* Begin DATA LINES *

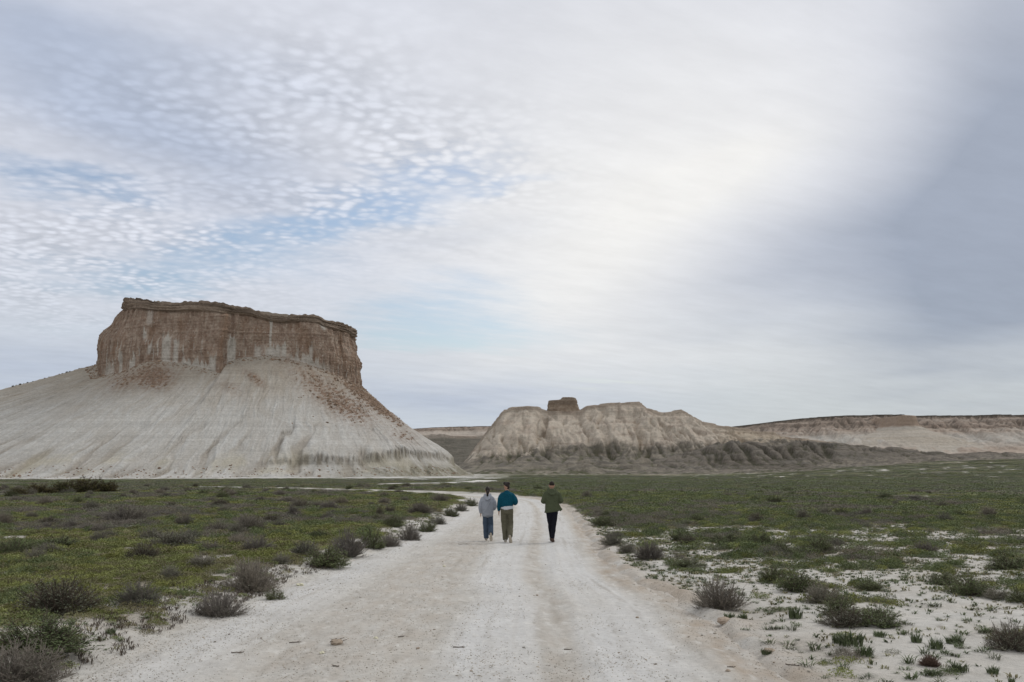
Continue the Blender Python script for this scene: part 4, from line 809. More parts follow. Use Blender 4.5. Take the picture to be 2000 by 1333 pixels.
HP = [herb_proto('herb', 100 + i, 260, .085, .36, M_herb) for i in range(3)] + [herb_proto('herb', 110 + i, 260, .08, .32, M_herb2) for i in range(3)] + \
     [herb_proto('grass_mat', 120 + i, 240, .14, .40, M_green, aspect=.2) for i in range(3)] + [herb_proto('dry_mat', 130 + i, 260, .16, .42, M_twig, aspect=.10) for i in range(2)] + [herb_proto('grey_mat', 140 + i, 260, .085, .40, M_grey, aspect=.3) for i in range(2)]
P_, Sc, Ix = [], [], []
for d0, d1, dens_, s0, s1, hz in ((8, 24, 38, .16, .38, .8), (24, 48, 19, .25, .5, .7), (48, 84, 6.5, .45, .85, .45), (84, 180, 1.8, .7, 1.5, .26), (180, 430, .30, 1.3, 3.2, .16), (430, 900, .03, 3, 8, .10)):
    A = R(76) * .5 * (d1 ** 2 - d0 ** 2); n = int(A * dens_); d = np.sqrt(rg.uniform(d0 ** 2, d1 ** 2, n)); a_ = rg.uniform(R(-38), R(38), n); x, y = d * np.sin(a_), d * np.cos(a_)
    e = edge_out(x, y); cv = cover(x, y, e); pp_ = CX + F_PX * x / y
    if d0 > 400: cv = cv * (1 - .85 * sst(520, 640, d) * (pp_ < 1000))
    m = (rg.uniform(0, 1, n) < cv) & (e > .25); x, y, e, d = x[m], y[m], e[m], d[m]; s_ = rg.uniform(s0, s1, len(x)) * (.75 + .5 * cv[m])
    kn = fbm(x / 3.5, y / 4.5, 3, 410) * .8 + .75 * fbm(x / 13, y / 30, 3, 411) - .08 * sst(40, 100, d); kr = rg.uniform(0, 1, len(x))
    ty = np.where(kn > .12, np.where(kr < .5, 0, 1), np.where(kn > -.12, np.where(kr < .45, 0, np.where(kr < .75, 2, 1)), np.where(kr < .45, 3, np.where(kr < .65, 1, 4))))
    ty = np.where((x > 0) & (kr > .62), np.where(kr > .8, 4, 2), ty); ty = np.where((d > 100) & (kr < .35), 4, ty)
    lo = np.array([0, 3, 6, 9, 11]); nn = np.array([3, 3, 3, 2, 2]); idx = lo[ty] + (rg.uniform(0, 1, len(x)) * nn[ty]).astype(int)
    z = ground_z(x, y, e) - .01; P_.append(np.stack([x, y, z], -1)); hh = s_ * hz * rg.uniform(.7, 1.25, len(x)) * np.where(ty == 2, 1.15, 1); Sc.append(np.stack([s_, s_, hh], -1)); Ix.append(idx)
P_, Sc, Ix = np.concatenate(P_), np.concatenate(Sc), np.concatenate(Ix); print('herbs', len(P_))
scatter('ground_herbs', HP, P_, rg.uniform(0, 6.28, len(P_)), Sc, Ix, 'low green and yellowish herbs covering the steppe')
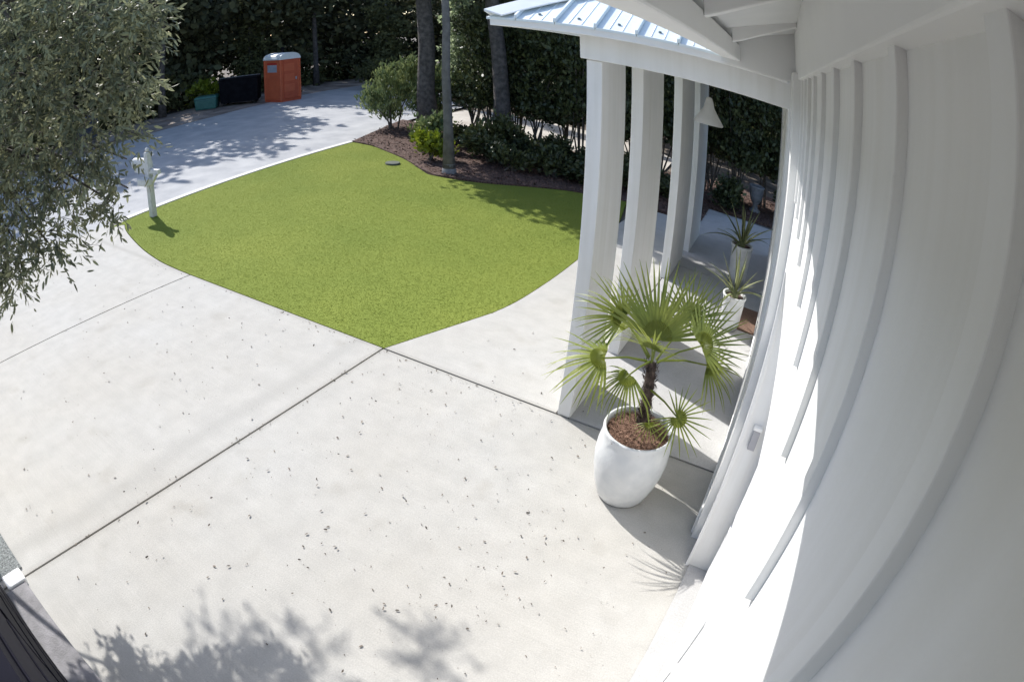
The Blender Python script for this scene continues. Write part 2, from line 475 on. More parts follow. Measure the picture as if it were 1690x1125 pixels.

* End DATA LINES *

JOB. Using the records above, list each line that includes "part".

RESULT OF THE TASK.
Continue the Blender Python script for this scene: part 4, from line 809. More parts follow. Use Blender 4.5. Take the picture to be 2000 by 1333 pixels.
The Blender Python script for this scene continues. Write part 2, from line 475 on. More parts follow. Measure the picture as if it were 1690x1125 pixels.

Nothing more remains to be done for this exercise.